Document Source Citations

[1]     NESCOE filed a timely motion to intervene in the above-referenced docket and is a party to this proceeding.  Constellation Mystic Power, LLC, 164 FERC ¶ 61,022 at P 9 (2018).

[2]     Constellation Mystic Power, LLC, 165 FERC ¶ 61,267 (2018) (“December 2018 Order”).

[3]     Mystic and ExGen are affiliates and are subsidiaries of Exelon Corporation (“Exelon”).  Id. at n. 25.

[4]     Id. at P 208.

[5]     Id. at P 2.

[6]     Id. at P 208.

[7]     Id., quoting Midcontinent Indep. Sys. Operator, Inc., FERC Electric Tariff Module C (53.0.0), § 38.2.7.e(ii).

[8]     December 2018 Order at P 209.

[9]     Id. See id. at P 208 (“We direct Mystic to clarify that the clawback mechanism will not apply if ISO-NE chooses to extend the Agreement but that the clawback mechanism would apply if Mystic chooses to return to the market after the term of the Agreement or after an extension.”).

[10]   Id. at P 210.

[11]   Id., citing Midcontinent Indep. Sys. Operator, Inc., Opinion No. 556, 161 FERC ¶ 61,059 at PP 55, 59 (2017) (“Opinion No. 556”).

[12]   December 2018 Order at P 212.

[13]   Id.

[14]   Id. at P 133.

[15]   Id. at P 174.  See id. at P 165.  The true-up process is set forth in Schedule 3A of the Agreement.  See Exhibit MYS-0052.

[16]   See Distrigas of Massachusetts, LLC, 124 FERC ¶ 61,039 at P 3 (2008); Initial Post-Hearing Brief of Constellation Mystic Power, LLC, Docket No. ER18-1639-000 (Nov. 2, 2018) (“Mystic Initial Brief”), at 13.

[17]   See, e.g., December 2018 Order at P 208 (“We direct Mystic to clarify that the clawback mechanism will not apply if ISO-NE chooses to extend the Agreement but that the clawback mechanism would apply if Mystic chooses to return to the market after the term of the Agreement or after an extension.”) and P 212 (“If Mystic 8 and 9 return to service after the term of the Agreement, we find that adopting the clawback provision described in the MISO tariff will resolve that concern here.”).

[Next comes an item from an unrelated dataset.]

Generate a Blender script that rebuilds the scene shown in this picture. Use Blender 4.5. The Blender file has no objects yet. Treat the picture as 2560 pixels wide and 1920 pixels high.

[18]   Id. at P 210.  See id. at PP 208 and 212.

[19]   See id. at PP 210 and 212, discussing Opinion No. 556.

[20]   See id. at PP 197-207.

[21]   See Initial Brief of the New England States Committee on Electricity, Docket No. ER18-1639-000 (Nov. 2, 2018) (“NESCOE Initial Brief”), at 68, citing Exhibit NES-004 at 3.

[22]   December 2018 Order at P 209.

[23]   Mystic Initial Brief at 163-164.

[24]   See NESCOE Initial Brief at 69-72.

[25]   See New Eng. Power Generators Ass’n, Inc. v. FERC, 881 F.3d 202, 211-213 (D.C. Cir. 2018) (finding that the Commission did not engage in reasoned decision-making because it “failed to respond to the substantial arguments put forward . . . and failed to square its decision with its past precedent.”).

[26]   Motor Vehicle Mfrs. Ass’n v. State Farm Mut. Auto Ins. Co., 463 U.S. 29, 43 (1983); Florida Gas Transmission Co. v. FERC, 604 F.3d 636, 639 (D.C. Cir. 2010); American Mining Congress v. EPA, 907 F.2d 1179, 1187 (D.C. Cir. 1990).